Do this :: Retype only what runs from the first line of the listing to the line holding "link('waste_grate', finish(bm, 'waste_grate'), 'steel', wo)", both included. Do not retype the pictures.

# start of Data lines

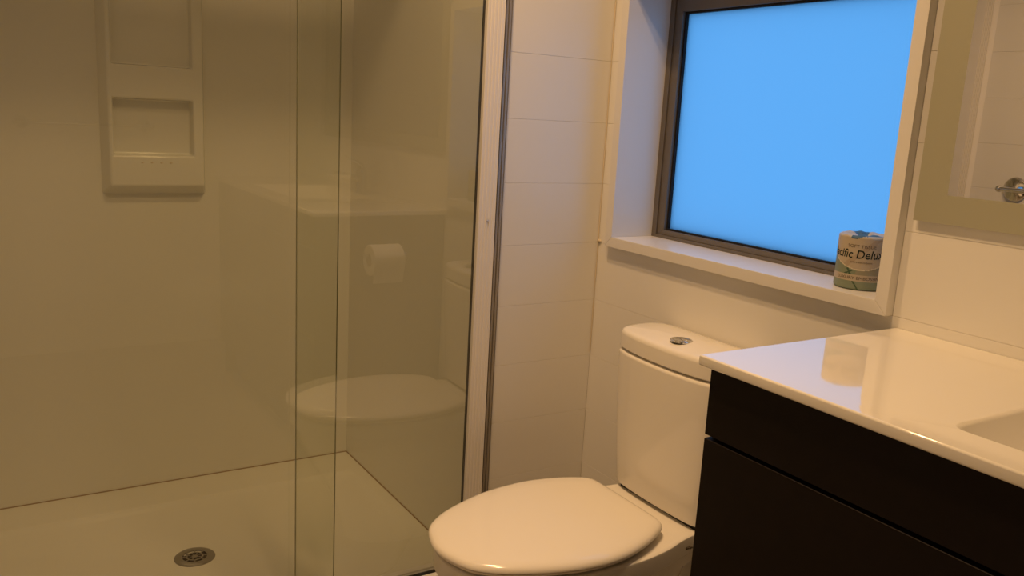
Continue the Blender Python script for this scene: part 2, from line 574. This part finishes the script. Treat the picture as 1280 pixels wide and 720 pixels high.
for k in range(8):
    a = 2 * PI * k / 8 + 0.2
    annular(bm, 0.007, 0.0205, a - 0.10, a + 0.10, zt0, zt1, 2)
    annular(bm, 0.0195, 0.0306, a + .39 - 0.07, a + .39 + 0.07, zt0, zt1, 2)
annular(bm, 0.0172, 0.0212, 0, 2 * PI - 1e-4, zt0 + .0002, zt1 + .0002, 48)
link('waste_grate', finish(bm, 'waste_grate'), 'steel', wo)

# ------------------------------------------------------------------ shower shelf insert
shelf = empty('shower_shelf', (-0.93, YB, 0.94), 'white moulded shelf column with recessed niches on shower back wall', 'shelf')
def shelf_mesh():
    bm = bmesh.new()
    P = 0.040
    yf, yb = YB - P, YB - 0.0005
    XA, XB = -1.062, -0.796
    ZA, ZB = 0.935, 2.05
    bvl, bvr, bvb = 0.018, 0.010, 0.024
    hx0, hx1 = -1.034, -0.832
    xs = [XA + bvl, hx0, hx1, XB - bvr]
    zs = [ZA + bvb, 1.040, 1.190, 1.275, 1.62, 1.70, 1.96, ZB - 0.02]
    holes = {(1, 1), (1, 3), (1, 5)}
    V = {}
    def vv(x, y, z):
        k = (round(x, 5), round(y, 5), round(z, 5))
        if k not in V: V[k] = bm.verts.new(k)
        return V[k]
    for i in range(3):
        for j in range(len(zs) - 1):
            q = (xs[i], xs[i + 1], zs[j], zs[j + 1])
            if (i, j) in holes:
                ybk = YB - 0.004
                ins = 0.003
                c = [(q[0], q[2]), (q[1], q[2]), (q[1], q[3]), (q[0], q[3])]
                ci = [(q[0] + ins, q[2] + ins), (q[1] - ins, q[2] + ins), (q[1] - ins, q[3] - ins), (q[0] + ins, q[3] - ins)]
                for k in range(4):
                    l = (k + 1) % 4
                    bm.faces.new((vv(c[k][0], yf, c[k][1]), vv(c[l][0], yf, c[l][1]), vv(ci[l][0], ybk, ci[l][1]), vv(ci[k][0], ybk, ci[k][1])))
                bm.faces.new([vv(x, ybk, z) for x, z in ci])
            else:
                bm.faces.new((vv(q[0], yf, q[2]), vv(q[1], yf, q[2]), vv(q[1], yf, q[3]), vv(q[0], yf, q[3])))
    fl = [(x, zs[0]) for x in xs] + [(xs[-1], z) for z in zs[1:]] + [(x, zs[-1]) for x in reversed(xs[:-1])] + [(xs[0], z) for z in reversed(zs[1:-1])]
    def outp(x, z):
        X = XA if abs(x - xs[0]) < 1e-6 else XB if abs(x - xs[-1]) < 1e-6 else x
        Z = ZA if abs(z - zs[0]) < 1e-6 else ZB if abs(z - zs[-1]) < 1e-6 else z
        return X, Z
    for k in range(len(fl)):
        a, b = fl[k], fl[(k + 1) % len(fl)]
        A, B = outp(*a), outp(*b)
        bm.faces.new((vv(a[0], yf, a[1]), vv(b[0], yf, b[1]), vv(B[0], yb, B[1]), vv(A[0], yb, A[1])))
    bmesh.ops.recalc_face_normals(bm, faces=bm.faces[:])
    es = [e for e in bm.edges if len(e.link_faces) == 2 and e.calc_face_angle(0) > math.radians(25)]
    bmesh.ops.bevel(bm, geom=es, offset=0.006, segments=3, profile=0.5, affect='EDGES', clamp_overlap=True)
    me = bpy.data.meshes.new('column')
    bm.to_mesh(me)
    bm.free()
    return me
link('column', shelf_mesh(), 'acrylic', shelf, True)
for k in range(4):
    bm = bmesh.new()
    bmesh.ops.create_icosphere(bm, subdivisions=2, radius=0.004, matrix=Matrix.Translation((-0.965 + 0.024 * k, YB - 0.0402, 1.022)) @ Matrix.Diagonal((1, 0.25, 0.6, 1)))
    link('drain_hole', finish(bm, 'drain_hole'), 'silicone', shelf, True)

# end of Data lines

Output for this task ::
Continue the Blender Python script for this scene: part 2, from line 574. This part finishes the script. Treat the picture as 1280 pixels wide and 720 pixels high.
for k in range(8):
    a = 2 * PI * k / 8 + 0.2
    annular(bm, 0.007, 0.0205, a - 0.10, a + 0.10, zt0, zt1, 2)
    annular(bm, 0.0195, 0.0306, a + .39 - 0.07, a + .39 + 0.07, zt0, zt1, 2)
annular(bm, 0.0172, 0.0212, 0, 2 * PI - 1e-4, zt0 + .0002, zt1 + .0002, 48)
link('waste_grate', finish(bm, 'waste_grate'), 'steel', wo)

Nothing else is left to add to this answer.